Jeanette Cohen
Foto: Stadtarchiv/Sammlung Robers
10. März (oder 22. März oder 18. April) 1857 in Vreden – 26. Januar 1942 in Südlohn
Jeanette Cohen wurde am 10. März 1857 (laut Grabstein), oder am 22. März 1857 (laut Finanzamtsakten), oder am 18. April 1857 (Vredener Meldekarte und Südlohner Sterbebuch) geboren. Sie war eines der 15 Kinder des Kaufmanns Bernard Levy Cohen und seiner Frau Hannchen (geb. Leffmann) und blieb ihr Leben lang ledig. Jeanette war Geschäftsinhaberin eines Manufakturwarengeschäft in der Wüllener Straße 9 (früher 208).
Am 24. Januar 1934 adoptierte sie Anna Albersheim (später verh. Uhlmann), die Tochter ihrer Nichte Rosa Albersheim. Zusammen mit Anna, Rosa und einigen Hausangestellten wohnte sie in einem großen Haus mit 14 Zimmern.
Anna erinnerte sich, dass Jeanette Latein beherrschte und viele Bücher in verschiedensten Sprachen besaß. „Die Cohens waren erfolgreich. Es ging ihnen finanziell recht gut, jedoch verloren sie Geld und Aktien während der Inflation. Das Haus und Ackerland blieben im Wert. Somit fing meine Tante wieder ein Geschäft an, nachdem sie alle Rentner waren. Ich erinnere mich, daß wir unser Ackerland wieder selbst bebauten, nachdem es vorher ausgemietet war.“, erzählt Anna.
In der Pogromnacht 1938 wurde das Wohn- und Geschäftshaus verwüstet, sodass es unbewohnbar war. Unter Zwang musste sie ihr Warenlager und ihr Haus verkaufen und wohnte bis zum 1. Oktober 1939 im Haus der Familie Wolff in der Neustraße 17.

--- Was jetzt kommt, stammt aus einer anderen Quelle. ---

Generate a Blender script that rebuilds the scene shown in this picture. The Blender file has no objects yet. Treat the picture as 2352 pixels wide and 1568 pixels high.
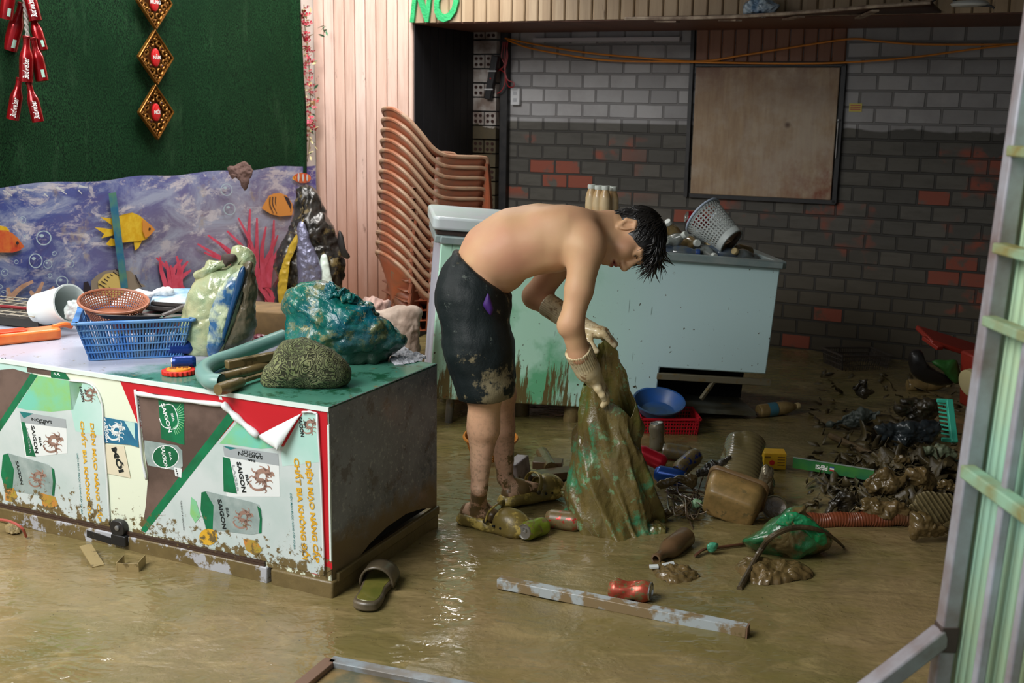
import bpy, math, random
import numpy as np
from math import sin, cos, pi, radians, tan, atan2, sqrt
from mathutils import Vector, Matrix, Euler, noise as mnoise

scene = bpy.context.scene
COL = scene.collection
random.seed(7)

# ------------------------------------------------------------ camera
FPX, CAM_H, ROLL = 2613.0, 1.4, 0.016
PITCH = math.atan((784 - 240) / FPX)
cam_data = bpy.data.cameras.new('camera')
cam_data.sensor_width = 36.0
cam_data.lens = 36.0 * FPX / 2352.0
cam_data.clip_start = 0.05
cam_data.dof.use_dof = True
cam_data.dof.focus_distance = 3.75
cam_data.dof.aperture_fstop = 5.0
cam = bpy.data.objects.new('camera', cam_data)
COL.objects.link(cam)
cam.matrix_world = (Matrix.Translation((0, 0, CAM_H))
                    @ Matrix.Rotation(pi / 2 - PITCH, 4, 'X') @ Matrix.Rotation(ROLL, 4, 'Z'))
scene.camera = cam

# ------------------------------------------------------------ world, lights, exposure
scene.view_settings.view_transform = 'Standard'
scene.view_settings.look = 'None'
scene.view_settings.gamma = 1.0
scene.view_settings.exposure = 0.0
world = bpy.data.worlds.new('world')
scene.world = world
world.use_nodes = True
_n = world.node_tree.nodes
_n['Background'].inputs[0].default_value = (0.80, 0.90, 1.0, 1)
_n['Background'].inputs[1].default_value = 0.33


def area_light(name, loc, target, size, power, color=(1, 1, 1), size_y=None):
    ld = bpy.data.lights.new(name, 'AREA')
    ld.energy = power
    ld.color = color
    ld.size = size
    if size_y:
        ld.shape = 'RECTANGLE'
        ld.size_y = size_y
    o = bpy.data.objects.new(name, ld)
    COL.objects.link(o)
    o.location = loc
    d = Vector(target) - Vector(loc)
    o.rotation_euler = d.to_track_quat('-Z', 'Y').to_euler()
    return o


# area lights: assumed roof gap by the plank wall, assumed open front of the yard
area_light('assumed_roof_gap_light', (-0.75, 5.0, 4.3), (-0.45, 5.0, 0), 1.6, 182, (1.0, 0.98, 0.95))
area_light('assumed_open_front_light', (-3.0, 1.0, 3.7), (-0.7, 4.4, 0.5), 2.4, 268, (1.0, 0.985, 0.96))
area_light('assumed_high_window_light', (-0.52, 6.58, 2.75), (-0.2, 3.6, 0.2), 0.34, 26, (0.97, 0.99, 1.0), 1.1)  # area light added for glints on the mud; the window is assumed, none built
area_light('assumed_eave_gap_light', (-2.28, 4.72, 2.95), (-0.6, 3.6, 0.2), 1.5, 26, (0.97, 0.99, 1.0), 0.35)  # second added light for mud glints at lower left, gap above the turf assumed


# ------------------------------------------------------------ pixel to place helpers (photo frame 2352 x 1568)
def ray(x, y):
    dx, dy = x - 1176, 784 - y
    c, s = cos(ROLL), sin(ROLL)
    dx, dy = dx * c - dy * s, dx * s + dy * c
    cp, sp = cos(PITCH), sin(PITCH)
    return Vector((dx / FPX, cp + dy / FPX * sp, -sp + dy / FPX * cp))


def fl(x, y, z=0.0):
    r = ray(x, y)
    t = (z - CAM_H) / r.z
    return Vector((r.x * t, r.y * t, z))


def at(x, y, Y):
    r = ray(x, y)
    t = Y / r.y
    return Vector((r.x * t, Y, CAM_H + r.z * t))


# the room stands turned by 25 degrees: u runs right along the plank wall, v runs away
YAW = radians(25)
EU = Vector((cos(YAW), -sin(YAW), 0))
EV = Vector((sin(YAW), cos(YAW), 0))
C0 = Vector((-1.22, 7.07, 0))
RM = Matrix.Translation(C0) @ Matrix.Rotation(-YAW, 4, 'Z')


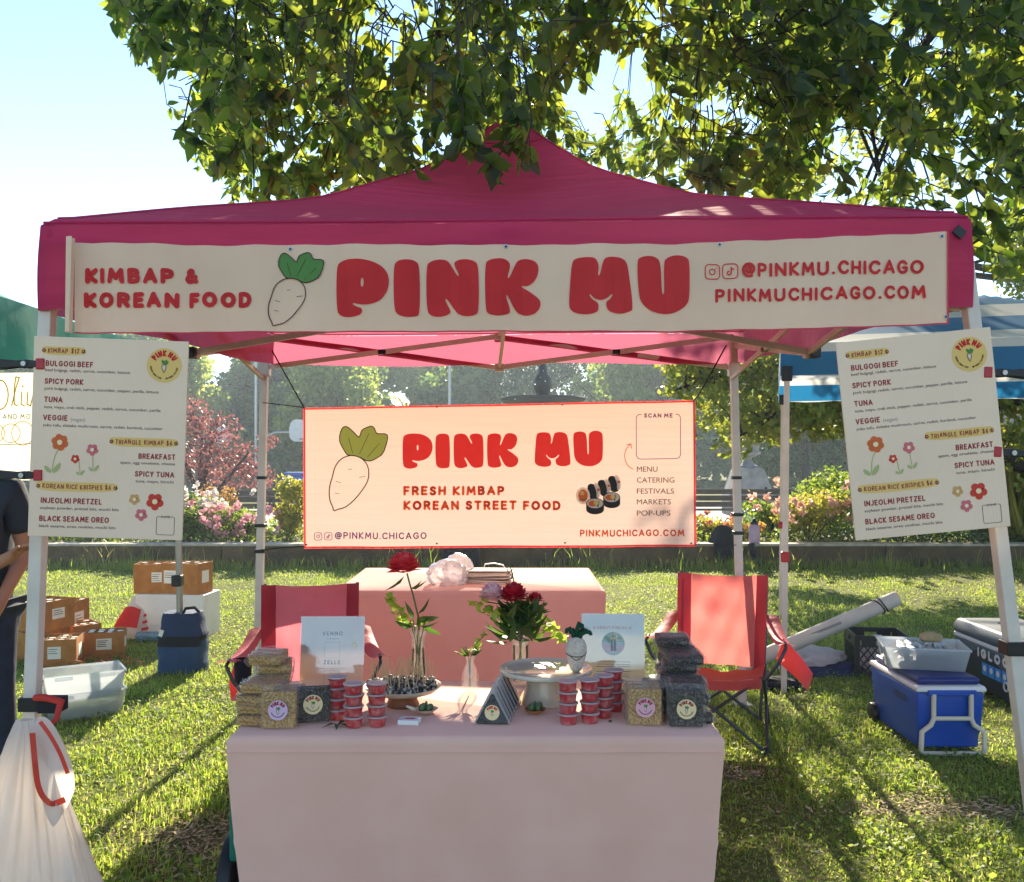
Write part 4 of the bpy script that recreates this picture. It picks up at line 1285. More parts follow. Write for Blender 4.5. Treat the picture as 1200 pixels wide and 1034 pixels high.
def insta(art, x, y, s, wd, key):
    art.rrect(x, y, x + s, y + s, s * .25, wd, key)
    art.line([(x + s / 2 + s * .2 * math.cos(a), y + s / 2 + s * .2 * math.sin(a)) for a in [6.283 * i / 14 for i in range(14)]], wd, key, closed=True)
    art.disc(x + s * .76, y + s * .25, wd * .7, key, n=8)
def tiktok(art, x, y, s, wd, key):
    art.rrect(x, y, x + s, y + s, s * .25, wd, key)
    art.line([(x + s * .44 + s * .13 * math.cos(a), y + s * .62 + s * .13 * math.sin(a)) for a in [-1.57 - 4.7 * i / 9 for i in range(10)]] , wd * 1.3, key)
    art.line([(x + s * .57, y + s * .62), (x + s * .57, y + s * .24), (x + s * .63, y + s * .34), (x + s * .74, y + s * .38)], wd * 1.3, key)

# ------------------------------------------------------------------ front banner
FBY = 2.985
m_vinyl = M('cream vinyl', C(242, 210, 178), .55, C(233, 200, 168), 2.5, bump=.05, bs=12, trans=.2, tcol=C(235, 195, 175), spec=.4)
m_hem = M('red hem', C(196, 40, 62), .6)
def fb_rip(px):
    k = math.floor(px / 12.0)
    def f(a):
        return .007 * math.sin(a * .11) + .006 * math.sin(a * .045 + 1) + (.018 * math.exp(-((a - 92) / 9.0) ** 2))
    return f(k * 12) + (f(k * 12 + 12) - f(k * 12)) * (px - k * 12) / 12.0
def FB(px, py, lift=0): return P(px, py, FBY) + Vector((0, -fb_rip(px) - lift, 0))
fb = thing('front_banner', 'long cream banner with big red lettering along the tent valance', 'banner', P(600, 340, FBY))
TOP = [(88, 285), (180, 285.5), (260, 288.5), (330, 287), (420, 286.5), (590, 287.5), (700, 286), (800, 286), (860, 283), (980, 278), (1108, 272)]
BOT = [(88, 391), (300, 389.5), (600, 388.5), (780, 389), (900, 386.5), (1000, 384), (1108, 379.5)]
def ip(tab, x):
    if x <= tab[0][0]: return tab[0][1]
    for (a, b_), (c, d) in zip(tab[:-1], tab[1:]):
        if x <= c: return b_ + (d - b_) * (x - a) / (c - a)
    return tab[-1][1]
cols = [88] + [12 * i for i in range(8, 93)] + [1110]
b = MB()
vs = []; fs = []
for i, x in enumerate(cols):
    t0, t1 = ip(TOP, x), ip(BOT, x)
    for j in range(9): vs.append(FB(x, t0 + (t1 - t0) * j / 8))
for i in range(len(cols) - 1):
    for j in range(8): fs.append((i * 9 + j, (i + 1) * 9 + j, (i + 1) * 9 + j + 1, i * 9 + j + 1))
b.add(vs, fs); sheet = b.build('banner_sheet', m_vinyl, fb, smooth=180, world=True, fixn=False)
# curled edge at its left end
b = MB()
def curl(u, v):
    a = u * 3.4
    r_ = .016
    p = P(88, 279 + 112 * v + (1 - v) * 2, FBY)
    return p + Vector((-r_ * math.sin(a) * (1.2 - .3 * v) + .0, -.018 - r_ * (1 - math.cos(a)), .0)) + Vector((.008 * (1 - v), 0, 0))
b.grid(curl, 10, 8); b.build('curled_edge', m_vinyl, fb, smooth=180, world=True)
art = Art(FB, step=12, base=.0032)
big_letters(art, lambda x, y: (x, y), 'red')
art.stroke_text("KIMBAP &", 100, 232, 333.2, 18.5, 5.4, 'red', gap=.16, sp=.55, wob=.025)
art.stroke_text("KOREAN FOOD", 99, 296, 361.2, 18.5, 5.4, 'red', gap=.16, sp=.55, wob=.025)
art.stroke_text("@PINKMU.CHICAGO", 868, 1083, 325, 16.5, 3.4, 'red', gap=.2, tilt=-.021)
art.stroke_text("PINKMUCHICAGO.COM", 838, 1085, 355, 15.8, 3.4, 'red', gap=.2, tilt=-.021)
insta(art, 826, 310.5, 17, 1.1, 'red'); tiktok(art, 846.5, 310, 17, 1.1, 'red')
zf = lambda x, y: (370 + x / 8.62, 490 + y / 8.62)
def fb_rad(x, y):   # same drawing as on the rear banner, smaller
    X, Y_ = zf(x, y)
    return (347 + (X - 420) * .92, 339 + (Y_ - 549) * .865)
radish(art, fb_rad, .105, 'brown', 'white', 'leafd')
art.line([(89, 390.2)] + [(x, ip(BOT, x) + .0) for x in range(100, 1104, 12)] + [(1109, 379.8)], 1.6, 'hem', 1)
art.line([(1109.2, 272.5), (1109.4, 379)], 2.2, 'hem', 1)
for (x, y) in ((340, 292), (593, 290), (843, 287), (1102, 278), (1107, 372)):
    art.disc(x, y, 2.7, 'ring', 1, n=14); art.disc(x, y, 1.5, 'black', 2, n=12)
art.build({'brown': 'artwork', 'white': 'artwork', 'leafd': 'artwork', 'hem': 'hem', 'ring': 'grommet', 'black': 'grommet'},
          {'red': m_ink_red, 'brown': m_ink_brown, 'white': m_vinyl, 'leafd': m_ink_leaf_dark, 'hem': m_hem, 'ring': m_steel, 'black': m_black}, fb, world=True)

# ------------------------------------------------------------------ rear banner
RBY = 6.0
m_vinyl2 = M('blush vinyl', C(243, 211, 194), .6, C(234, 200, 182), 3.0, trans=.2, tcol=C(248, 208, 188), mapscale=(.5, 1, 14), spec=.3, contrast=(.3, .7))
def rb_rip(px):
    k = math.floor(px / 12.0)
    def f(a): return .014 * math.sin(a * .030) + .008 * math.sin(a * .071 + 1) + .004 * math.sin(a * .16)
    return f(k * 12) + (f(k * 12 + 12) - f(k * 12)) * (px - k * 12) / 12.0
def RB(px, py, lift=0): return P(px, py, RBY) + Vector((0, -rb_rip(px) - lift, 0))
rb = thing('rear_banner', 'blush banner with red edges strung between the rear tent legs', 'banner', P(585, 556, RBY))
b = MB()
def rbs(u, v):
    px = 356 + (813 - 356) * u + v * (1.0 + u)
    py = (479 - 9 * u) * (1 - v) + (642 - 2.5 * u) * v + 2.0 * math.sin(math.pi * u) * v * .5
    return RB(px, py) + Vector((0, .0, 0))
vs = []; fs = []
cols = [356] + [12 * i for i in range(30, 68)] + [815]
for x in cols:
    u = (x - 356) / 459
    for j in range(13):
        v = j / 12; vs.append(RB(x + v * (1 - u), (479 - 9 * u) * (1 - v) + (642 - 2.5 * u) * v))
for i in range(len(cols) - 1):
    for j in range(12): fs.append((i * 13 + j, (i + 1) * 13 + j, (i + 1) * 13 + j + 1, i * 13 + j + 1))
b.add(vs, fs); b.build('banner_sheet', m_vinyl2, rb, smooth=180, world=True, fixn=False)
art = Art(RB, step=12, base=.003)
big_letters(art, lambda x, y: (472 + (x - 394) * .566, 549.5 + (y - 372.5) * .605), 'coral')
art.stroke_text("FRESH KIMBAP", 473, 591, 580.8, 11.2, 3.0, 'orange', gap=.2, sp=.6, wob=.02)
art.stroke_text("KOREAN STREET FOOD", 473, 657, 598, 11.2, 3.0, 'orange', gap=.2, sp=.6, wob=.02)
art.stroke_text("@PINKMU.CHICAGO", 392, 500, 631.8, 8, 1.35, 'violet', gap=.24)
art.stroke_text("PINKMUCHICAGO.COM", 679.5, 802, 628.9, 8.2, 1.6, 'orange', gap=.22)
insta(art, 368.3, 624.6, 8.6, .7, 'violet'); tiktok(art, 380, 624.6, 8.6, .7, 'violet')
art.stroke_text("SCAN ME", 755, 788.5, 489.6, 5.2, 1.1, 'violet', gap=.25)
for q in ([(752, 485.8), (748, 486.2), (745.8, 489), (745.8, 534), (748, 537.5), (752, 538.2), (792, 537.6), (796, 536.5), (797.6, 533), (797.4, 489), (795.5, 486), (792, 485.4)],): art.line(q, .8, 'violet')
for tx, x1, y in (("MENU", 771, 553), ("CATERING", 790.5, 565.8), ("FESTIVALS", 790, 578.8), ("MARKETS", 786.5, 591.4), ("POP-UPS", 786, 604.6)):
    art.font_text(tx, 746.5, y, 6.4, 'grey', x1=x1)
art.line(chaikin([(742, 550), (735, 546), (731.5, 536), (733, 527), (739, 520.5)], 2, False), .8, 'orange'); art.line([(734.6, 521.6), (739.4, 520.2), (740.2, 525.4)], .8, 'orange')
radish(art, zf, .112, 'brown', 'body', 'leaf')
# kimbap slices
def slice_(x, y, r, tall, lay):
    art.shape([[(x - r, y)] + [(x + r * math.cos(math.pi - math.pi * i / 12), y + tall + r * .55 * math.sin(math.pi * i / 12)) for i in range(13)] + [(x + r, y)]], 'black', lay)
    art.disc(x, y, r, 'black', lay + 1, ry=r * .62); art.disc(x, y, r * .9, 'white', lay + 2, ry=r * .54)
    art.disc(x - r * .25, y, r * .5, 'flower', lay + 3, ry=r * .34, n=14); art.disc(x + r * .12, y - r * .08, r * .28, 'tan', lay + 4, ry=r * .26, n=12)
    art.line([(x + r * .38, y - r * .2), (x + r * .3, y + r * .3)], r * .2, 'leafd', lay + 3)
for i in range(3):
    x = 687 + 12 * i; y = 578 - 4.6 * i
    pts = [(x, y - 9), (x + 7, y - 12), (x + 13, y - 6), (x + 15, y + 4), (x + 12, y + 8), (x + 4, y + 8)]
    art.shape([chaikin(pts, 2)], 'black', 0 + i)
    art.shape([chaikin([(x + 7.5, y - 12), (x + 13, y - 12), (x + 16.5, y - 4), (x + 16, y + 5), (x + 11.5, y + 6), (x + 12, y - 2)], 2)], 'white', 3 + i); art.disc(x + 14, y - 4, 1.6, 'flower', 6 + i, n=10)
art.disc(683, 581, 8.2, 'white', 5, ry=10); art.disc(683, 581, 5.6, 'flower', 6, ry=7.4, n=18); art.disc(682, 578, 2.6, 'tan', 7, n=12); art.line([(679, 586), (686, 585)], 1.4, 'leafd', 7)
slice_(716.5, 583, 10, 7, 6); slice_(697, 590, 10.4, 7, 11)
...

Danach konnte die 81-Jährige im Krankenhaus in Südlohn untergebracht werden. In Vreden durfte sie nicht untergebracht werden, da die NSDAP-Ortsleitung dies untersagte. Gegenüber den pflegenden Schwestern habe sie Hoffnung ausgedrückt: „Gott wird mich nehmen, damit ich nicht verschickt werde, denn ich möchte in Vreden begraben werden.“ So lautete eine Mitteilung der Schwestern nach an Anna Uhlmann (geb. Albersheim).
Am 26. Januar 1942 starb Jeanette Cohen in Südlohn an Altersschwäche und einer Lungenentzündung. Ihre Überführung nach Vreden wollte zunächst niemand übernehmen, sie geschah schließlich bei Nacht mit Hilfe eines Vredener Fuhrmanns. Über eben diese Überführung schrieb der Vredener Autor Aloys Terbille das eindrucksvolle plattdeutsche Gedicht „Kippkaore“.
Jeanette wurde auf dem neuen jüdischen Friedhof in der Berkelaue im zwölften Grab bestattet. Auf ihrem Grabstein ist eingraviert: „Jeanette Cohen. 10.3.1857, 26.1.1942, Familie Cohen in Vreden 1730-1939“.
Wohn- und Geschäftshaus Familie Cohen (rechts mit Schaufenstern).